In yesterday's afternoon plenary, dissatisfaction and frustration amongst developing nations and the Least Developing Countries group (LDCs) emerged during what appeared to be a breakdown in the official negotiations, and seemed to mirror the impatience of NGOs.

"The talks are in crisis and we are very concerned at the direction they are taking," said David Turnbull, director of Climate Action Network, an NGO that represents 500 organizations.

Jeremy Hobbs, the head of Oxfam International, the international aid organization, went further.

"After nearly two weeks of volatile and pretty acrimonious negotiation," he said, "two years of work look like they're still up in the air, unresolved with less than two days to go.

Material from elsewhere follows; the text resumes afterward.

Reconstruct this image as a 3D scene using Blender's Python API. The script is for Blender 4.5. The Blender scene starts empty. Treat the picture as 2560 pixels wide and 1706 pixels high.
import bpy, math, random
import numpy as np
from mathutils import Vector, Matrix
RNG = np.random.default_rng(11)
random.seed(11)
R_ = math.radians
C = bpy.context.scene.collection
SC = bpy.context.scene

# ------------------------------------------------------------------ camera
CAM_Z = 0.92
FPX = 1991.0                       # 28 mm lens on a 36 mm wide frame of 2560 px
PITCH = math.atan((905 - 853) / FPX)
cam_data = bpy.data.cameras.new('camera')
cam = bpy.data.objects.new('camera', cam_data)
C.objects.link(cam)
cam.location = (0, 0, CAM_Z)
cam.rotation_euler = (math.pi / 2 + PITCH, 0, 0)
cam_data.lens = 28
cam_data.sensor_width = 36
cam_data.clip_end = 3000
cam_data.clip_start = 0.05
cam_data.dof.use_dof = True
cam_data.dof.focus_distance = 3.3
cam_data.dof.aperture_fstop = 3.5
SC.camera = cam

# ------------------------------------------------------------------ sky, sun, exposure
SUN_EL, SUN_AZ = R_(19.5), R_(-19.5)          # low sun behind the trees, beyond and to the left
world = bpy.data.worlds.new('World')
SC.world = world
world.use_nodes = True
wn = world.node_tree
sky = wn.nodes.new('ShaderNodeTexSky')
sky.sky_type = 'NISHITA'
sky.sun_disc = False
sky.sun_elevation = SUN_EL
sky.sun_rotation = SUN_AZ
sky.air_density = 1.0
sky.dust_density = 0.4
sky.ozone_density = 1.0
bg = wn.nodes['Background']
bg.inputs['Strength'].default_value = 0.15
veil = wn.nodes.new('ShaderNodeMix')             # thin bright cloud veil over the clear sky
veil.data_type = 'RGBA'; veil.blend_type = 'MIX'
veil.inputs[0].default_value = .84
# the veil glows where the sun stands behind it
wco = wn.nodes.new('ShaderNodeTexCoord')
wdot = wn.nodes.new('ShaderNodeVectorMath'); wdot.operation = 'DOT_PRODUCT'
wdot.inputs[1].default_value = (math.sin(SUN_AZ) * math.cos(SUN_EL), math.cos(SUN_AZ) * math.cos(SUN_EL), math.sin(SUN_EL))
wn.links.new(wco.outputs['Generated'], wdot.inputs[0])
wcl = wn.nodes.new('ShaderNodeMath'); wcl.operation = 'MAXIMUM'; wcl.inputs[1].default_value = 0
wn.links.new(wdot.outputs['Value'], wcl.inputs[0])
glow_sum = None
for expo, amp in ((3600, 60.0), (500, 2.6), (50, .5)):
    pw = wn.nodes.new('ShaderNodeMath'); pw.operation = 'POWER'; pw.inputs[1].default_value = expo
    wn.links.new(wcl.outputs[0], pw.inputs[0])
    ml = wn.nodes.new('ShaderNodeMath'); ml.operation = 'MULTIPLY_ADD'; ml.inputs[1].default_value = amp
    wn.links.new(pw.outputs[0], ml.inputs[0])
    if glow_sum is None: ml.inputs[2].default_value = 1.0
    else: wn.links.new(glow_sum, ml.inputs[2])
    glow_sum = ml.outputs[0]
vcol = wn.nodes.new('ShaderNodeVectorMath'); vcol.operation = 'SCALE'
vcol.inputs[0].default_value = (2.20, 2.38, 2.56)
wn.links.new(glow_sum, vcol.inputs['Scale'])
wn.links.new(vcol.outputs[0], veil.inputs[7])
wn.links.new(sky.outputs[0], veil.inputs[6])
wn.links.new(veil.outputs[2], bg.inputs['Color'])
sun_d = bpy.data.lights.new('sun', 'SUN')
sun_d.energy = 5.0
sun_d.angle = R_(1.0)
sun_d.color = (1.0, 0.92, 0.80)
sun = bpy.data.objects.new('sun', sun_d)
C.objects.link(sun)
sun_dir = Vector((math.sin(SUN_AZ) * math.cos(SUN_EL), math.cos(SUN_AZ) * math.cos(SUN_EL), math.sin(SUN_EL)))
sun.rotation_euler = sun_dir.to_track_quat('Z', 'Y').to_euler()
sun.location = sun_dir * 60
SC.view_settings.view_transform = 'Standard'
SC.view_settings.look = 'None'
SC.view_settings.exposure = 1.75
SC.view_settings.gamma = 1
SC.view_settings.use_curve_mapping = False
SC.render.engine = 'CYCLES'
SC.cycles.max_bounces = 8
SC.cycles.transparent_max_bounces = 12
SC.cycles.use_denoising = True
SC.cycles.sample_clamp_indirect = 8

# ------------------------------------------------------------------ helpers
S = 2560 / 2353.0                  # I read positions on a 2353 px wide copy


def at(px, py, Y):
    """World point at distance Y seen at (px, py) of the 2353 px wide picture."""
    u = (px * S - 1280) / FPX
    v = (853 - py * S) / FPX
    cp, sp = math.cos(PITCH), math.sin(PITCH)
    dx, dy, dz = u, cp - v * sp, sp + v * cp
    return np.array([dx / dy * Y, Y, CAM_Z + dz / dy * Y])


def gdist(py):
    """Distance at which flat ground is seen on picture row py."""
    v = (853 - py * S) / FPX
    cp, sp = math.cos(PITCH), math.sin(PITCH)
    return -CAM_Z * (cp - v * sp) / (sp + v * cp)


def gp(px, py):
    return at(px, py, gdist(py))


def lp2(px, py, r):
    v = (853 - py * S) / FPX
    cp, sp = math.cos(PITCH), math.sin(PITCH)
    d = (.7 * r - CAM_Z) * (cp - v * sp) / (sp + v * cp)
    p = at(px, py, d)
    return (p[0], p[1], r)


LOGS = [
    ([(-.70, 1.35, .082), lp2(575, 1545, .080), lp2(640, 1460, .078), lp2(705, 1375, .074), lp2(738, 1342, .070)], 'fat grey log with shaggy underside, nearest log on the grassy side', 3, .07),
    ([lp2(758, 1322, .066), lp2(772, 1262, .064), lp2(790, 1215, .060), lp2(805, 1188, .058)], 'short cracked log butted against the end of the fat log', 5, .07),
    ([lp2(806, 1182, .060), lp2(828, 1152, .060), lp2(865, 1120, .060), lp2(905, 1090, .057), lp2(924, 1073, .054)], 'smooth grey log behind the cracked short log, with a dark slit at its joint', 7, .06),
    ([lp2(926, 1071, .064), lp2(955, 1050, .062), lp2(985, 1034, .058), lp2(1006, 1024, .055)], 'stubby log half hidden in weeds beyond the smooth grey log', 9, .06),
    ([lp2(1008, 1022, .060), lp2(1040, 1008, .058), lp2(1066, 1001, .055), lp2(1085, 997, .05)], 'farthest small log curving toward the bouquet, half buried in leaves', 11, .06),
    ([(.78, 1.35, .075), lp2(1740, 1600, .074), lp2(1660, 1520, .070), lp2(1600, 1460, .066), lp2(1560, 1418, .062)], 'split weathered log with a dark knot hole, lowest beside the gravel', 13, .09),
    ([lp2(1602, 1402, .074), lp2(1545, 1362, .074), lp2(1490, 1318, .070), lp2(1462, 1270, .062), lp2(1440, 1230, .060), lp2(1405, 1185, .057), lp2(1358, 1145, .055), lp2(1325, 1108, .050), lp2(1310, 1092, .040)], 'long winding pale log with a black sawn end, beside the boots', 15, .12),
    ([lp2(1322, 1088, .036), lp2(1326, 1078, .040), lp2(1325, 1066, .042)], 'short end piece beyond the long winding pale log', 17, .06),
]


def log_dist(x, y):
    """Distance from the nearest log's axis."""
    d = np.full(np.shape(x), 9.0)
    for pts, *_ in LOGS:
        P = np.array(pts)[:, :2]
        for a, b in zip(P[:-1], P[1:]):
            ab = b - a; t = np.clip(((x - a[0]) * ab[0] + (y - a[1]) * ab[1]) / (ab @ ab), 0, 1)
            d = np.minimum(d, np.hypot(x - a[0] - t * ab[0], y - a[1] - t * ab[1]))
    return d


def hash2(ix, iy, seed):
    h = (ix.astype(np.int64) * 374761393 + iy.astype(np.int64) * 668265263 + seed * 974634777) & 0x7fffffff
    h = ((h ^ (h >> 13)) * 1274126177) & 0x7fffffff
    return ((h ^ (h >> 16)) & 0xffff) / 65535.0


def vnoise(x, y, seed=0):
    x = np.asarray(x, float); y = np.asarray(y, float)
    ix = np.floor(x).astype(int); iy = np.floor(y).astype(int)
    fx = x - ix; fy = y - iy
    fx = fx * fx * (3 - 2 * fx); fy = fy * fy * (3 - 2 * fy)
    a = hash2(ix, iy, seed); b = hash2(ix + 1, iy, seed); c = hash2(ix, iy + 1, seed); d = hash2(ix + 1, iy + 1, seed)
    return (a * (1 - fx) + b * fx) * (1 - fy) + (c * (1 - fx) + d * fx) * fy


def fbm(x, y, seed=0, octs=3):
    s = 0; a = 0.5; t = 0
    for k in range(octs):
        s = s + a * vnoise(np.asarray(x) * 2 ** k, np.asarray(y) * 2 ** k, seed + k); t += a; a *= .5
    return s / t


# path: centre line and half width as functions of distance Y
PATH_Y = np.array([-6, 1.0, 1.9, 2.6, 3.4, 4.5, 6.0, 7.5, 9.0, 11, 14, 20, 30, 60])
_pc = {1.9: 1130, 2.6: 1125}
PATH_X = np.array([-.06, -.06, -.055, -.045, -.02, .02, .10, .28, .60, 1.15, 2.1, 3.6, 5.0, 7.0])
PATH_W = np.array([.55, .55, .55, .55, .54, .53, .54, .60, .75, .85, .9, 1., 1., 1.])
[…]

"This is beyond negotiators and beyond ministers to resolve and we are strongly hoping this will now be taken to the political level by heads of state where it needs to be resolved politically."

Adding considerable tension, the Danish government may have strategically targeted civil society organizations that have publicly called for "non-violent confrontational" protest.

The phrase, which suggests both non-violence and rebellion, may have provoked anxiety among security officials here. Nevertheless, the attempt to recast Gandhian non-violence signals among some campaigners an intense desire to influence nation states and to prevent intensifying suffering caused by the cumulative toll of industrialization, ecological degradation, and climate change.

Avaaz and Friends of the Earth, significant members of the TckTckTck campaign for "bold climate action," didn't participate in the protests, which is why they were shocked today to be officially "de-badged" by the United Nations. Nevertheless, they continue to demand that governments of the world agree to limit greenhouse gas emissions and atmospheric concentrations of carbon dioxide.

History of broken promises

Inside the plenary to conspicuous rounds of applause, Venezuelan President Hugo Chavez cited protesters' signs in his plenary address, referring to the diplomatic positions of developed countries at these talks.

"Don't change the climate, change the system," he read.

And: "If the climate were a bank, they'd already have saved it."

Lesotho Prime Minister Pakalitha Bethuel Mosisili represented the Least Developing Countries group of 49 nations.

"We look to the future with great apprehension," he said. "What distinguishes the LDC group is the very limited capability to adapt to this situation. LDC group realizes that climate change is not compatible with sustainable development."

Senegalese President Adboulaye Wade commented on the negotiation process and indicated displeasure with a history of broken promises from developed nations in meeting both financial commitments and greenhouse gas emissions targets.

He said that developed countries had a "promise strategy" that was "designed to make us forget previous promises." At the same time this strategy was being played out, he added, "Lake Chad is growing smaller and smaller" and the "Congo forest has been massacred by European operators."

Journalists dismayed

Journalists here who haven't yet grown dismayed by the process here in Copenhagen are stewing in a vortex of anger and frustration among the parties that are most cognizant of, or most affected by, climatic breakdown. As journalists, we're in the privileged position of bearing witness to the largely polite indignation expressed by NGOs held at bay from the conference center, the humiliation and anger of protesters struck brutally by Danish police batons, and the impatience of deadlocked governments that don't seem to be able to find the political will to successfully conclude the highly anticipated climate negotiations.

Today's developments don't bode well for civil society's meaningful contribution to resolving some of the thornier issues of the treaty negotiation process, including climate mitigation, adaptation and migration.

"It's fucked," says Jade Lindgaard, a reporter for Mediapart, an online news magazine based in France. "It makes me more than sad, it makes me angry."